> _Instructions to follow_
What is needed here is an exact copy of every entry.
☆ ☆ ☆ ☆ ☆
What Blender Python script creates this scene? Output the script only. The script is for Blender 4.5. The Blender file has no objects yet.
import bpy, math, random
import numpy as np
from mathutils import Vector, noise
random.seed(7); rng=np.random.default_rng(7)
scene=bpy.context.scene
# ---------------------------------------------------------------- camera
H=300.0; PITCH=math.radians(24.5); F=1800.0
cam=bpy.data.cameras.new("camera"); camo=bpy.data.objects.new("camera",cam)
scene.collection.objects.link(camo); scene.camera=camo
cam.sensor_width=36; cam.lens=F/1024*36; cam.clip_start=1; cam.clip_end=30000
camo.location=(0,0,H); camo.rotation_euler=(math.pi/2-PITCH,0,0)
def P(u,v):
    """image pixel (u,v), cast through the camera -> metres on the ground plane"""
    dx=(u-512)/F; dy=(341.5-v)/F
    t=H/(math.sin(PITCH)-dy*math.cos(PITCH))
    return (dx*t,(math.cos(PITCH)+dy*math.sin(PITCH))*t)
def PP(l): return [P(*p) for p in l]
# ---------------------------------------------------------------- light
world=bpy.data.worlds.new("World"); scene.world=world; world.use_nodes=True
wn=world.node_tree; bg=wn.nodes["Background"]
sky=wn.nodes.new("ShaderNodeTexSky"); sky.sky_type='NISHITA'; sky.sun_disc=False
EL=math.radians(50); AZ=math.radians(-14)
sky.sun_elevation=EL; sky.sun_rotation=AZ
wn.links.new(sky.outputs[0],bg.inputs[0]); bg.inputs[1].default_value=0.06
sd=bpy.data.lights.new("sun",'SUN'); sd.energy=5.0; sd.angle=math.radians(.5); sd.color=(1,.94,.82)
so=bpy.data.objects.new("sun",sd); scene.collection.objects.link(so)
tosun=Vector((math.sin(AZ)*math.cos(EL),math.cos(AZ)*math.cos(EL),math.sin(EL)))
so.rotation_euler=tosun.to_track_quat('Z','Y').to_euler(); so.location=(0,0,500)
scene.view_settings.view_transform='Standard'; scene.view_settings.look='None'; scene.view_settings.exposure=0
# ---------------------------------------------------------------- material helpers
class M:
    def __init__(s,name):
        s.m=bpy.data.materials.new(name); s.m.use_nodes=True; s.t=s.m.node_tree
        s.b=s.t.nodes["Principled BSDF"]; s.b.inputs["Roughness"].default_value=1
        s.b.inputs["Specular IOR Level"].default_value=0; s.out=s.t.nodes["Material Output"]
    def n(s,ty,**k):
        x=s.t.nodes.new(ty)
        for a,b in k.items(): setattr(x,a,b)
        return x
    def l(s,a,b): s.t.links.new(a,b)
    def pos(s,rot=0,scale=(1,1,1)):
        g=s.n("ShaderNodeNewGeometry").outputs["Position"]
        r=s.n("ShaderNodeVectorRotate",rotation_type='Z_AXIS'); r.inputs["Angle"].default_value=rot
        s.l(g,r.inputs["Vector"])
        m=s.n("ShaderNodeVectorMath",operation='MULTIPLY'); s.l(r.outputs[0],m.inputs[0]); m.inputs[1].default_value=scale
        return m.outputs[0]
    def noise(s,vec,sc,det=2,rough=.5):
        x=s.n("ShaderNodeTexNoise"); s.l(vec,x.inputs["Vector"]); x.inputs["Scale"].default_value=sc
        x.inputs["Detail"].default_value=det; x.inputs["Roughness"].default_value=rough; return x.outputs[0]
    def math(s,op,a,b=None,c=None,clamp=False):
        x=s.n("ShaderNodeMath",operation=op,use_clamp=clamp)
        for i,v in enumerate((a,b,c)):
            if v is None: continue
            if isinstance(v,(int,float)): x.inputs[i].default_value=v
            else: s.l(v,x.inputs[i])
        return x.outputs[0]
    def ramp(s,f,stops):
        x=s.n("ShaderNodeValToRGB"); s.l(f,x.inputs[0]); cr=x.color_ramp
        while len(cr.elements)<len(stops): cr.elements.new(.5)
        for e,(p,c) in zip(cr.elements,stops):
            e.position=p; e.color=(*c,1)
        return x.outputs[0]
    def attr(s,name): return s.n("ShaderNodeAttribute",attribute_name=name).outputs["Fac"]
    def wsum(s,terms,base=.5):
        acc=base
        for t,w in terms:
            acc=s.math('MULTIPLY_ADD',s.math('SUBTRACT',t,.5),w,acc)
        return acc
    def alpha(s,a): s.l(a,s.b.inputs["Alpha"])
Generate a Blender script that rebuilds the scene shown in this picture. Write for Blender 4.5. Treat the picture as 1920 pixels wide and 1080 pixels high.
☆ ☆ ☆ ☆ ☆
> _Expected answer_
What Blender Python script creates this scene? Output the script only. The script is for Blender 4.5. The Blender file has no objects yet.
import bpy, math, random
import numpy as np
from mathutils import Vector, noise
random.seed(7); rng=np.random.default_rng(7)
scene=bpy.context.scene
# ---------------------------------------------------------------- camera
H=300.0; PITCH=math.radians(24.5); F=1800.0
cam=bpy.data.cameras.new("camera"); camo=bpy.data.objects.new("camera",cam)
scene.collection.objects.link(camo); scene.camera=camo
cam.sensor_width=36; cam.lens=F/1024*36; cam.clip_start=1; cam.clip_end=30000
camo.location=(0,0,H); camo.rotation_euler=(math.pi/2-PITCH,0,0)
def P(u,v):
    """image pixel (u,v), cast through the camera -> metres on the ground plane"""
    dx=(u-512)/F; dy=(341.5-v)/F
    t=H/(math.sin(PITCH)-dy*math.cos(PITCH))
    return (dx*t,(math.cos(PITCH)+dy*math.sin(PITCH))*t)
def PP(l): return [P(*p) for p in l]
# ---------------------------------------------------------------- light
world=bpy.data.worlds.new("World"); scene.world=world; world.use_nodes=True
wn=world.node_tree; bg=wn.nodes["Background"]
sky=wn.nodes.new("ShaderNodeTexSky"); sky.sky_type='NISHITA'; sky.sun_disc=False
EL=math.radians(50); AZ=math.radians(-14)
sky.sun_elevation=EL; sky.sun_rotation=AZ
wn.links.new(sky.outputs[0],bg.inputs[0]); bg.inputs[1].default_value=0.06
sd=bpy.data.lights.new("sun",'SUN'); sd.energy=5.0; sd.angle=math.radians(.5); sd.color=(1,.94,.82)
so=bpy.data.objects.new("sun",sd); scene.collection.objects.link(so)
tosun=Vector((math.sin(AZ)*math.cos(EL),math.cos(AZ)*math.cos(EL),math.sin(EL)))
so.rotation_euler=tosun.to_track_quat('Z','Y').to_euler(); so.location=(0,0,500)
scene.view_settings.view_transform='Standard'; scene.view_settings.look='None'; scene.view_settings.exposure=0
# ---------------------------------------------------------------- material helpers
class M:
    def __init__(s,name):
        s.m=bpy.data.materials.new(name); s.m.use_nodes=True; s.t=s.m.node_tree
        s.b=s.t.nodes["Principled BSDF"]; s.b.inputs["Roughness"].default_value=1
        s.b.inputs["Specular IOR Level"].default_value=0; s.out=s.t.nodes["Material Output"]
    def n(s,ty,**k):
        x=s.t.nodes.new(ty)
        for a,b in k.items(): setattr(x,a,b)
        return x
    def l(s,a,b): s.t.links.new(a,b)
    def pos(s,rot=0,scale=(1,1,1)):
        g=s.n("ShaderNodeNewGeometry").outputs["Position"]
        r=s.n("ShaderNodeVectorRotate",rotation_type='Z_AXIS'); r.inputs["Angle"].default_value=rot
        s.l(g,r.inputs["Vector"])
        m=s.n("ShaderNodeVectorMath",operation='MULTIPLY'); s.l(r.outputs[0],m.inputs[0]); m.inputs[1].default_value=scale
        return m.outputs[0]
    def noise(s,vec,sc,det=2,rough=.5):
        x=s.n("ShaderNodeTexNoise"); s.l(vec,x.inputs["Vector"]); x.inputs["Scale"].default_value=sc
        x.inputs["Detail"].default_value=det; x.inputs["Roughness"].default_value=rough; return x.outputs[0]
    def math(s,op,a,b=None,c=None,clamp=False):
        x=s.n("ShaderNodeMath",operation=op,use_clamp=clamp)
        for i,v in enumerate((a,b,c)):
            if v is None: continue
            if isinstance(v,(int,float)): x.inputs[i].default_value=v
            else: s.l(v,x.inputs[i])
        return x.outputs[0]
    def ramp(s,f,stops):
        x=s.n("ShaderNodeValToRGB"); s.l(f,x.inputs[0]); cr=x.color_ramp
        while len(cr.elements)<len(stops): cr.elements.new(.5)
        for e,(p,c) in zip(cr.elements,stops):
            e.position=p; e.color=(*c,1)
        return x.outputs[0]
    def attr(s,name): return s.n("ShaderNodeAttribute",attribute_name=name).outputs["Fac"]
    def wsum(s,terms,base=.5):
        acc=base
        for t,w in terms:
            acc=s.math('MULTIPLY_ADD',s.math('SUBTRACT',t,.5),w,acc)
        return acc
    def alpha(s,a): s.l(a,s.b.inputs["Alpha"])
Generate a Blender script that rebuilds the scene shown in this picture. Write for Blender 4.5. Treat the picture as 1920 pixels wide and 1080 pixels high.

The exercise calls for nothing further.